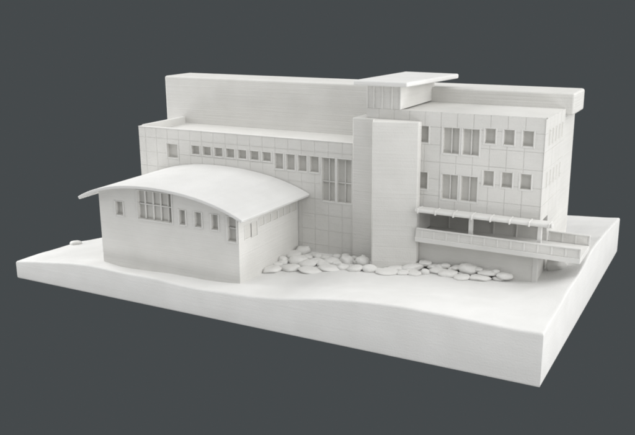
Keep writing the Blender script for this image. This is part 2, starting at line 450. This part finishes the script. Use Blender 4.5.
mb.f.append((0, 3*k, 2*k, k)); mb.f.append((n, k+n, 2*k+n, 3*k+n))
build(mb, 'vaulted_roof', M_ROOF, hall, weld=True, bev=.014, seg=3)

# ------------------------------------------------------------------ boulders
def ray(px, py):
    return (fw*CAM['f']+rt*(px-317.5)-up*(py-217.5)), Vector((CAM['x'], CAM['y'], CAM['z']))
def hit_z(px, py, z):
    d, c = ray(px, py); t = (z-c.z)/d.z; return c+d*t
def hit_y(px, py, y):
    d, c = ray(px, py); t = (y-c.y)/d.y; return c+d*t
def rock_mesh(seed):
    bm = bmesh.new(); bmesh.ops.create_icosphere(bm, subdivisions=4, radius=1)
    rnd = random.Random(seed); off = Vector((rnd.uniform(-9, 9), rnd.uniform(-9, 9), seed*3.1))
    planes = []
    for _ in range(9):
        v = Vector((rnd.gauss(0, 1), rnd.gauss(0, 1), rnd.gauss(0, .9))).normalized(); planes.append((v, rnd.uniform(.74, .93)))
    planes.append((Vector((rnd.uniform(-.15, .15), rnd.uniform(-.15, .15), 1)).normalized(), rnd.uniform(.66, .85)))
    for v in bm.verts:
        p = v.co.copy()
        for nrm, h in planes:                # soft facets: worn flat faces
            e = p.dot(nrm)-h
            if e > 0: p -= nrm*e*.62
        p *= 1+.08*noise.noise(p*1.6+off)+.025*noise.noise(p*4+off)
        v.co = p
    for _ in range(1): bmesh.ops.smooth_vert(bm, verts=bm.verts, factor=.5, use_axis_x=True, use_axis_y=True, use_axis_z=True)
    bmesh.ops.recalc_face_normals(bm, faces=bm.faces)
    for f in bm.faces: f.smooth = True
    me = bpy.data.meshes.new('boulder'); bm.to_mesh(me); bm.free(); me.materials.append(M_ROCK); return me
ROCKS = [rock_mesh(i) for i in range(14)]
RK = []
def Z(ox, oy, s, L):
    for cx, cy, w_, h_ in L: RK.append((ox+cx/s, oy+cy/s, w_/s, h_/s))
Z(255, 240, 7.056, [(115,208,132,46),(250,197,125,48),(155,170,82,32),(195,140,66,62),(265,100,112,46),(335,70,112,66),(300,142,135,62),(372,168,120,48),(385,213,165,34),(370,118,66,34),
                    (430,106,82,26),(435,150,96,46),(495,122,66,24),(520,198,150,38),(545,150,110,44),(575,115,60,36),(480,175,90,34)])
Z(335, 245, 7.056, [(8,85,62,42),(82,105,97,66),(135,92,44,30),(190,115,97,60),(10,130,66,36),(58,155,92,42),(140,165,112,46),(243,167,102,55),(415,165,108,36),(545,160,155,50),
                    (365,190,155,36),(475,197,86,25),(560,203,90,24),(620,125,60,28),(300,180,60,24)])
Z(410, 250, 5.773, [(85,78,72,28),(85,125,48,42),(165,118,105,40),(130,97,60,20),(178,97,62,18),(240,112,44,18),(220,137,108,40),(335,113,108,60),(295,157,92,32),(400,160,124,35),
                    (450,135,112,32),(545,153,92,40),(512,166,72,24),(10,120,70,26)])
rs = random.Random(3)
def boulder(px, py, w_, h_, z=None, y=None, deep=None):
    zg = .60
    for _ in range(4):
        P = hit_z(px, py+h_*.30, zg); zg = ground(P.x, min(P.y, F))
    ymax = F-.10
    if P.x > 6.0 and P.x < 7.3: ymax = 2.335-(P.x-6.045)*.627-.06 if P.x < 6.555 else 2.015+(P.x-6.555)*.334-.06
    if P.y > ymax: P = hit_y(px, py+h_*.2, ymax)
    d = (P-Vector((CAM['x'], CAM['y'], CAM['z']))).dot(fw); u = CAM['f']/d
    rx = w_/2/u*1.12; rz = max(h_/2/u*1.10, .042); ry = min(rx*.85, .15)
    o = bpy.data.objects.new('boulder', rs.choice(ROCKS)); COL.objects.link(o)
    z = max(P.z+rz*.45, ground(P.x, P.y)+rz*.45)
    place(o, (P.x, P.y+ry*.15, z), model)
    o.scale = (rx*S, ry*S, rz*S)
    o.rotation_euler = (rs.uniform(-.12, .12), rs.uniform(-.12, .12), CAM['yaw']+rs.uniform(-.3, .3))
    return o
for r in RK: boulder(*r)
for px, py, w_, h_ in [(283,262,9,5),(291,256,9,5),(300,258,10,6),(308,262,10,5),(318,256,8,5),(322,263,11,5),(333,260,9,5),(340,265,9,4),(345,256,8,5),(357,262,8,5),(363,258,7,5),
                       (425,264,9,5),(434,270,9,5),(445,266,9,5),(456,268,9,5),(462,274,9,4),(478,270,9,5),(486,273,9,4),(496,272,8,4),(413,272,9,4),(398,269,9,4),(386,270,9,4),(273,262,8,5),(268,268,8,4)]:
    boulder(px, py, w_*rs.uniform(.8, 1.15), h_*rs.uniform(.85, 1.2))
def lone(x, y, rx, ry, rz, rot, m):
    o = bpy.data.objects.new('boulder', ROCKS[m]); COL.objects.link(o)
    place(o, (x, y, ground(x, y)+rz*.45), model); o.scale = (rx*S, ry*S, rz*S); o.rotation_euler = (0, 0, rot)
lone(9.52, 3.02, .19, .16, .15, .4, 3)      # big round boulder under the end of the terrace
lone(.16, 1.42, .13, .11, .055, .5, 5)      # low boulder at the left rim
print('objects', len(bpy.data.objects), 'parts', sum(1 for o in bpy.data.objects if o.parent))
━━━━━━━━━━━━━━━━━━━━━━━━━━━━━━
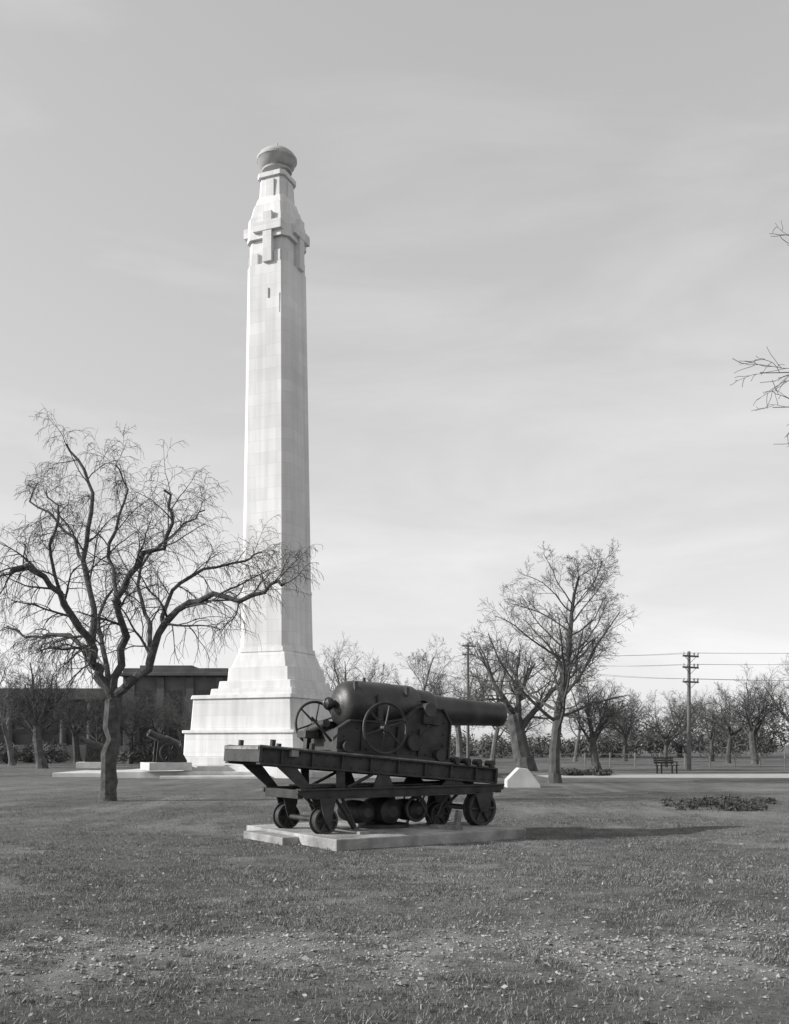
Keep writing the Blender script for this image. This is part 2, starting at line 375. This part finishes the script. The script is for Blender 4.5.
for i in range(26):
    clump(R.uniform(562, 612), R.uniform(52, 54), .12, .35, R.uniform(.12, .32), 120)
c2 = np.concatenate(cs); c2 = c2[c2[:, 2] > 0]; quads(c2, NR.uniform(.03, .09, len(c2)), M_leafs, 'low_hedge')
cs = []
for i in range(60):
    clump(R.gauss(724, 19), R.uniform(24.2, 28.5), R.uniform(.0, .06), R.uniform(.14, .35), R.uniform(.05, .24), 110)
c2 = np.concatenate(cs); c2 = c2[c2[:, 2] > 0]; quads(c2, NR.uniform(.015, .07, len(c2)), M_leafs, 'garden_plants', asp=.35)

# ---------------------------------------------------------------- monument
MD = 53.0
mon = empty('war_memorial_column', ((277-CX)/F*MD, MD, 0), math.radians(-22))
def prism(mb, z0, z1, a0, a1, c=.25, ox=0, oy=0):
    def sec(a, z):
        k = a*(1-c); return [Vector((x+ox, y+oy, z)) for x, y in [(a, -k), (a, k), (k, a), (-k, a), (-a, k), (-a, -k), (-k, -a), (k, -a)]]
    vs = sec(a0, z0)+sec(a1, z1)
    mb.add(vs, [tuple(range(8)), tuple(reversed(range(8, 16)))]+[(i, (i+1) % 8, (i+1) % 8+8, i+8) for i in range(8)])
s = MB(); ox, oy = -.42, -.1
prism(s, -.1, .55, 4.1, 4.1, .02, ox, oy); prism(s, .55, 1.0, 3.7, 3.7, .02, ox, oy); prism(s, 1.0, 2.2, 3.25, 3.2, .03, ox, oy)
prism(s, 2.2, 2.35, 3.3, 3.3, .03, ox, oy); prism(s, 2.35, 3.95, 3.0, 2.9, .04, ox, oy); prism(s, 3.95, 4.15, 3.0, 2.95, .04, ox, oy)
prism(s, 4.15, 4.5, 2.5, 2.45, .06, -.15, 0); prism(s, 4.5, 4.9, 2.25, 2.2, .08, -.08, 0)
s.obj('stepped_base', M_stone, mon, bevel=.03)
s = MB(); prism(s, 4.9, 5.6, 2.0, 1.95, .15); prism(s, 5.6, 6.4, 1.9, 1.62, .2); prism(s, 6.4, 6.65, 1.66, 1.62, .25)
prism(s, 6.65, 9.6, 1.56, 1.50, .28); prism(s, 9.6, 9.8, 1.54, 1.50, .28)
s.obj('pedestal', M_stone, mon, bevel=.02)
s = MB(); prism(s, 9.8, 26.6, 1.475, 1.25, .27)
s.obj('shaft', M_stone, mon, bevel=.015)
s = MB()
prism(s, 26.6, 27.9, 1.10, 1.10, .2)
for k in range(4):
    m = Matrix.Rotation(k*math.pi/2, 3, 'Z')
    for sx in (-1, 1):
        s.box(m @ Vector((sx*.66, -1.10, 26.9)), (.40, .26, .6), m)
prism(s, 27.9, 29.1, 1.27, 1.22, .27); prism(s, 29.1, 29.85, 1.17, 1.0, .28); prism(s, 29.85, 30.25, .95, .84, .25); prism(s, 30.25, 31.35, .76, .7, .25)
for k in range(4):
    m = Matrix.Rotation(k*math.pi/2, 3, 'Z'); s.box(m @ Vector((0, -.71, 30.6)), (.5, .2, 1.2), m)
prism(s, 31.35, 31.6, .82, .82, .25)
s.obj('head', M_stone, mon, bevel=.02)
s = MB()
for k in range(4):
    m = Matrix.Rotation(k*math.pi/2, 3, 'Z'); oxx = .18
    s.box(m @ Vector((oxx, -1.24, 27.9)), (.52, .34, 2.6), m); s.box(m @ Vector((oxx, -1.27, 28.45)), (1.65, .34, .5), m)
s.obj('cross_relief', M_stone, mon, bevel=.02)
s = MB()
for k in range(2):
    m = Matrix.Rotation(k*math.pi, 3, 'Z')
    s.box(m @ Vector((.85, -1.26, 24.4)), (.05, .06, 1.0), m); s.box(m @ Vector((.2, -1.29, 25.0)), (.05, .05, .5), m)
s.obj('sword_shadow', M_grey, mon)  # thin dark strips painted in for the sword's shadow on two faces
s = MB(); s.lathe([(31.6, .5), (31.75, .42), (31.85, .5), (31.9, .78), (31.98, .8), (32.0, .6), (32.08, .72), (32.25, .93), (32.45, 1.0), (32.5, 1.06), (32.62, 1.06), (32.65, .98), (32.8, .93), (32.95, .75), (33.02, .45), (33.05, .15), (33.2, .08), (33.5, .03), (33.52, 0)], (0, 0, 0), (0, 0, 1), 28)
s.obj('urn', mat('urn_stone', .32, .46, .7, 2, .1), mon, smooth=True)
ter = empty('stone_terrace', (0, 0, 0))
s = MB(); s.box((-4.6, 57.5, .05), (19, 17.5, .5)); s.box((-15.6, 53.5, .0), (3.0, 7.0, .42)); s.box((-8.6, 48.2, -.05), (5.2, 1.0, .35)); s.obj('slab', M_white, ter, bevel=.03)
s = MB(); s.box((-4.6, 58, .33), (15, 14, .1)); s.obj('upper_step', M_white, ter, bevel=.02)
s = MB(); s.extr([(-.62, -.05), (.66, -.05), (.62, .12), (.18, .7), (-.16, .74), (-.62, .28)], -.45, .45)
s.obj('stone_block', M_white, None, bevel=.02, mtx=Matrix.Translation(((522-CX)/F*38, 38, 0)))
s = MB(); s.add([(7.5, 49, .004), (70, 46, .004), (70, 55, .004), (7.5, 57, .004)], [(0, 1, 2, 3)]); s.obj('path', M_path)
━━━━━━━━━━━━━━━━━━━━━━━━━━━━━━
PROBLEM TO WORK ON: Show all lines in the entries above where the word "starting" appears.

TASK RESPONSE:
Keep writing the Blender script for this image. This is part 2, starting at line 450. This part finishes the script. Use Blender 4.5.
Keep writing the Blender script for this image. This is part 2, starting at line 375. This part finishes the script. The script is for Blender 4.5.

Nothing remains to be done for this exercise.